The global powers which initially looked to be the winners of the Cold War are not prepared for this new authoritarianism. Netanyahu, like Orbán, is no longer monogamous in his loyalties to more powerful actors. Hungary unapologetically engages in strategic ties with Russia and China. Similarly, Netanyahu has enabled increased Chinese presence in Israel to the chagrin of the Biden administration, despite decades of close strategic ties between the US and Israel.

The changes are deep and will be long-lasting. Just as young Israeli Jews have mostly grown up within an Israel made in Netanyahu’s image, and accustomed to the Israeli occupation of Palestinian territories, young Hungarians who are now entering adolescence have only ever learned from Orbán-endorsed textbooks. We will feel the effects of this generation for decades to come.

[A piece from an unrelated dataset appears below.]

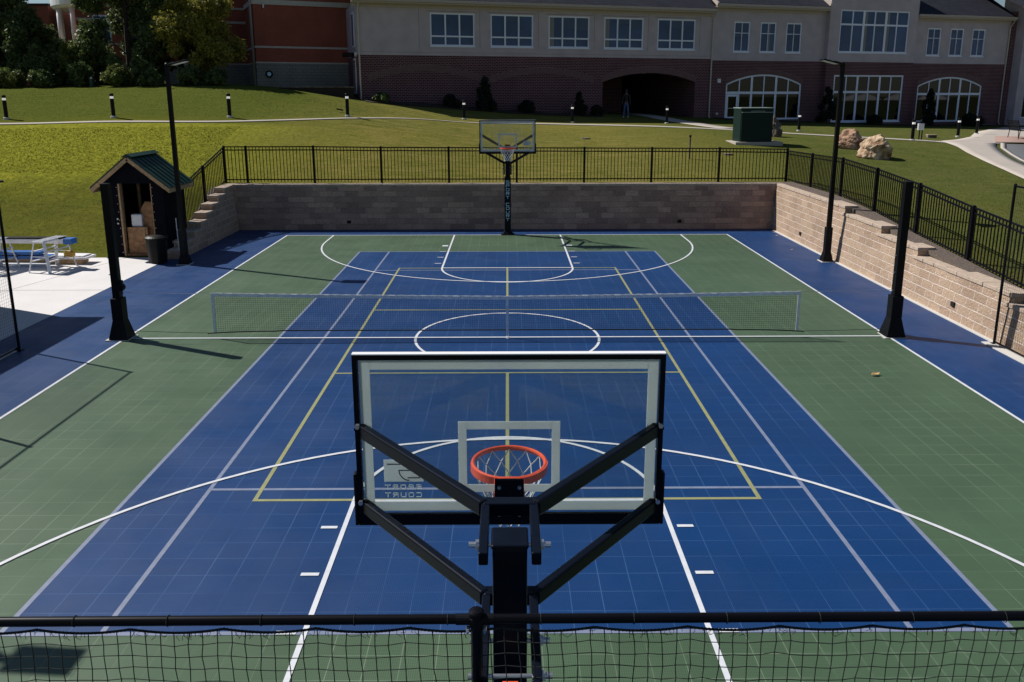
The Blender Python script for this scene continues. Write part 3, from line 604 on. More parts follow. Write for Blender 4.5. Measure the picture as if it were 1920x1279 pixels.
# ---------------------------------------------------------------- basketball hoops
def hoop(label, loc, rz, ang, zpiv, zboard, padded):
    """local frame: pole at origin, board towards +y"""
    r = thing("basketball_hoop", loc, label, "basketball hoop", rz, "adjustable glass basketball hoops")
    def L(a): return a  # local coordinates
    s6 = .25
    b = MB(); b.box(-s6, s6, -s6, s6, 0, zpiv - .02); b.box(-s6 - .02, s6 + .02, -s6 - .02, s6 + .02, zpiv - .02, zpiv + .05); b.build("pole", "hoop_black", r, bevel=.03)
    b = MB(); b.frustum(0, 0, .04, .55, .62, .62, .3, .3); b.box(-.75, .75, -.75, .75, 0, .05); b.build("base", "black_satin", r, bevel=.02)
    if padded:
        b = MB(); b.frustum(0, .0, .5, 6.6, .36, .36, .36, .36); b.build("pole_padding", "pad", r, bevel=.08)
    ca, sa = math.cos(ang), math.sin(ang); LA = 4.1
    py = 0.05
    def along(d, z0): return (py + d * ca, z0 + d * sa)
    zu, zl = zpiv - .12, zpiv - 1.72
    yb = py + LA * ca; 
    # parallel side tubes with pivot bolts, splaying out to the board corners
    for z0, ex in ((zu, .38), (zl, 1.7)):
        b = MB()
        for sx in (-1, 1):
            y0, za = along(-ex, z0); y1, zb = along(1.15, z0)
            b.beam((sx * .38, y0, za), (sx * .38, y1, zb), .14, .2)
        b.build("lift_arm", "hoop_black", r, bevel=.02)
        for sx in (-1, 1):
            y1, zb = along(1.05, z0)
            b = MB(); b.beam((sx * .40, y1, zb), (sx * 2.87, yb - .06, z0 + LA * sa), .17, .26); b.build("strut", "hoop_black", r, bevel=.035)
    y1, zb = along(1.1, zu); b = MB(); b.beam((-.42, y1, zb), (.42, y1, zb), .24, .22); b.build("crossbar", "hoop_black", r, bevel=.02)
    y1, zb = along(1.1, zl); b = MB(); b.beam((-.42, y1, zb), (.42, y1, zb), .24, .22); b.build("crossbar", "hoop_black", r, bevel=.02)
    for z0, dd in ((zu, 0), (zl, 0), (zl, -.75), (zl, -1.45)):
        yq, zq = along(dd, z0)
        b = MB(); b.tube([(-.46, yq, zq), (.46, yq, zq)], .03, 8)
        for sx in (-1, 1): b.tube([(sx * .45, yq, zq), (sx * .50, yq, zq)], .075, 6); b.tube([(sx * .5, yq, zq), (sx * .6, yq, zq)], .045, 8)
        b.build("pivot_bolt", "steel", r)
    # height adjusting jack between the lower arms
    yq, zq = along(-1.35, zl); b = MB(); b.box(-.12, .12, -1.05, -.72, zl - .5, zl - .12); b.build("jack_housing", "alu", r, bevel=.02)
    b = MB(); b.box(-.11, .11, -.71, -.68, zl - .14, zl - .115); b.build("jack_lid", "orange", r)
    # board
    zb0 = zboard; zb1 = zboard + 3.5; Y = yb
    b = MB()
    for sx in (-1, 1): b.box(*sorted((sx * 2.9, sx * 3.0)), Y - .07, Y + .06, zb0, zb1 - .012)
    b.box(-2.9, 2.9, Y - .07, Y + .06, zb1 - .11, zb1 - .012); b.box(-2.9, 2.9, Y - .09, Y + .06, zb0, zb0 + .12); b.box(-2.9, 2.9, Y - .16, Y - .09, zb0 + .02, zb0 + .22)
    fr = b.build("board_frame", "hoop_black", r)
    b = MB(); b.box(-3.0, 3.0, Y - .075, Y + .075, zb1 - .01, zb1 + .012); b.build("board_top_edge", "frame_white", r)
    b = MB(); b.box(-2.9, 2.9, Y - .02, Y + .02, zb0 + .12, zb1 - .11); gl = b.build("backboard_glass", "glass", r)
    g0, g1, h0, h1 = -2.88, 2.88, zb0 + .2, zb1 - .13
    b = MB(); bw = .2; yy0, yy1 = Y + .021, Y + .028
    b.box(g0, g0 + bw, yy0, yy1, h0, h1); b.box(g1 - bw, g1, yy0, yy1, h0, h1); b.box(g0 + bw, g1 - bw, yy0, yy1, h1 - bw, h1); b.box(g0 + bw, g1 - bw, yy0, yy1, h0, h0 + bw)
    b.build("border_stripe", "frit", r)
    q0, q1 = zb0 + .6, zb0 + 2.1; t = .165
    b = MB(); b.box(-1, -1 + t, yy0, yy1, q0, q1); b.box(1 - t, 1, yy0, yy1, q0, q1); b.box(-1 + t, 1 - t, yy0, yy1, q1 - t, q1); b.box(-1 + t, 1 - t, yy0, yy1, q0, q0 + t)
    b.build("target_square", "frit", r)
    # printed emblem and words, lower right for a player facing the board (player looks towards -y, so right is -x)
    b = MB(); X0 = -1.70; W_, Hh = .78, .47; z0 = zb0 + .83
    def bx(u0, u1, v0, v1): b.box(*sorted((X0 - u0 * W_, X0 - u1 * W_)), yy0, yy1, z0 + v0 * Hh, z0 + v1 * Hh)
    bx(0, 1, 0, 1)
    em = b.build("emblem", "frit", r)
    b = MB(); yq0, yq1 = yy0 - .003, yy1 + .003
    def dl(u0, v0, u1, v1, t=.016): b.beam((X0 - u0 * W_, (yq0 + yq1) / 2, z0 + v0 * Hh), (X0 - u1 * W_, (yq0 + yq1) / 2, z0 + v1 * Hh), t, yq1 - yq0, up=(0, 1, 0))
    dl(.09, .86, .36, .86, .03); dl(.10, .52, .62, .52); dl(.10, .52, .10, .18); dl(.10, .18, .40, .18); dl(.40, .80, .92, .80)
    pv = None
    for k in range(11):
        a0 = math.pi * (1.5 + k / 20); q = (.36 + .26 * math.cos(a0), .52 + .46 * math.sin(a0))
        if pv: dl(*pv, *q)
        pv = q
    b.build("emblem_lines", "pane_dark", em)
    for word, zz in (("SPORT", z0 - .16), ("COURT", z0 - .33)):
        b = MB()
        for i, ch in enumerate(word): glyph(b, ch, X0 - .05 - i * .155, zz, .095, .085, (yy0 + yy1) / 2, .015, .006, -1)
        b.build("board_lettering", "frit", r)
    # edge padding round the lower corners
    b = MB()
    for sx in (-1, 1): b.box(*sorted((sx * 3.0, sx * 3.07)), Y - .1, Y + .09, zb0 - .06, zb0 + 1.05); b.box(*sorted((sx * 2.4, sx * 3.0)), Y - .1, Y + .09, zb0 - .06, zb0 - .004)
    b.box(-2.4, 2.4, Y - .1, Y + .09, zb0 - .06, zb0 - .004)
    b.build("edge_padding", "pad", r, bevel=.02)
    for sx in (-1, 1):
        for zz in (z_ + LA * sa for z_ in (zu, zl)):
            b = MB(); b.box(*sorted((sx * 2.78, sx * 2.98)), Y - .16, Y - .07, zz - .14, zz + .14); b.tube([(sx * 2.72, Y - .12, zz + .05), (sx * 3.0, Y - .12, zz + .05)], .035, 8); b.build("corner_bracket", "steel" if False else "hoop_black", r)
            for pa, pb in (((sx * 2.68, Y - .12, zz + .07), (sx * 2.76, Y - .12, zz + .07)), ((sx * 2.93, Y - .20, zz + .12), (sx * 2.93, Y - .12, zz + .12))):
                b = MB(); b.tube([pa, pb], .05, 6); b.build("bracket_bolt", "steel", r)
    # rim
    rz_ = zb0 + .62; rc = Y + .06 + .5 + .75
    b = MB(); b.box(-.29, .29, Y - .12, Y - .03, zb0 + .0, zb0 + .92); b.build("mounting_plate", "hoop_black", r, bevel=.01)
    for sx in (-.2, .2):
        for zz in (zb0 + .2, zb0 + .78): b = MB(); b.tube([(sx, Y - .17, zz), (sx, Y - .12, zz)], .04, 6); b.build("plate_bolt", "steel", r)
    b = MB(); b.tube([(.78 * math.cos(2 * math.pi * k / 48), rc + .78 * math.sin(2 * math.pi * k / 48), rz_) for k in range(48)], .045, 8, closed=True)
    b.tube([(.79 * math.cos(2 * math.pi * k / 48), rc + .79 * math.sin(2 * math.pi * k / 48), rz_ - .06) for k in range(48)], .02, 6, closed=True)
    for k in range(48):
        if math.sin(2 * math.pi * k / 48) < -.05:
            a0, a1 = 2 * math.pi * k / 48, 2 * math.pi * (k + 1) / 48
            P = [(.81 * math.cos(a), rc + .80 * math.sin(a)) for a in (a0, a1)]; Q = [(.83 * math.cos(a), rc + .83 * math.sin(a)) for a in (a0, a1)]
            b.hexa([(*P[0], rz_ - .14), (*P[1], rz_ - .14), (*Q[1], rz_ - .14), (*Q[0], rz_ - .14), (*P[0], rz_ + .03), (*P[1], rz_ + .03), (*Q[1], rz_ + .03), (*Q[0], rz_ + .03)])
    b.build("rim", "orange", r, smooth=False)
    b = MB(); b.box(-.31, .31, Y + .03, Y + .62, rz_ - .04, rz_ + .02); b.box(-.31, .31, Y + .03, Y + .10, rz_ - .35, rz_ - .045); b.box(-.2, .2, Y + .11, Y + .4, rz_ - .16, rz_ - .045)
    b.build("rim_bracket", "orange", r, bevel=.015)
    # cord net
    b = MB(); N = 12; rows = [(.77, 0), (.70, -.26), (.60, -.5), (.50, -.72), (.42, -.93), (.38, -1.12), (.40, -1.3)]
    def np2(i, k):
        rr, zz = rows[i]; a = 2 * math.pi * (k + (.5 if i % 2 else 0)) / N
        j = .03 * math.sin(3 * k + i)
        return Vector((rr * math.cos(a) * (1 + j), rc + rr * math.sin(a) * (1 + j), rz_ - .03 + zz))
    for i in range(len(rows) - 1):
        for k in range(N):
            p0 = np2(i, k)
            for dk in ((0, -1) if i % 2 == 0 else (0, 1)):
                p1 = np2(i + 1, k + dk); mid = p0.lerp(p1, .5) + Vector((0, 0, -.015))
                b.tube([p0, mid, p1], .014, 5, cap=False)
    b.build("cord_net", "netwhite", r)
    return r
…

Protecting principles of free trade does not imbue the EU with a deep moral or political purpose. Nor does it inoculate Europeans against the new conservative and pro-capitalist authoritarianism. Europe, and especially the Commission, can and must unflinchingly face that we are no longer in the twentieth century. If it fails to do so, many of us will find ourselves in a Europe – and a world – made in Orbán’s image.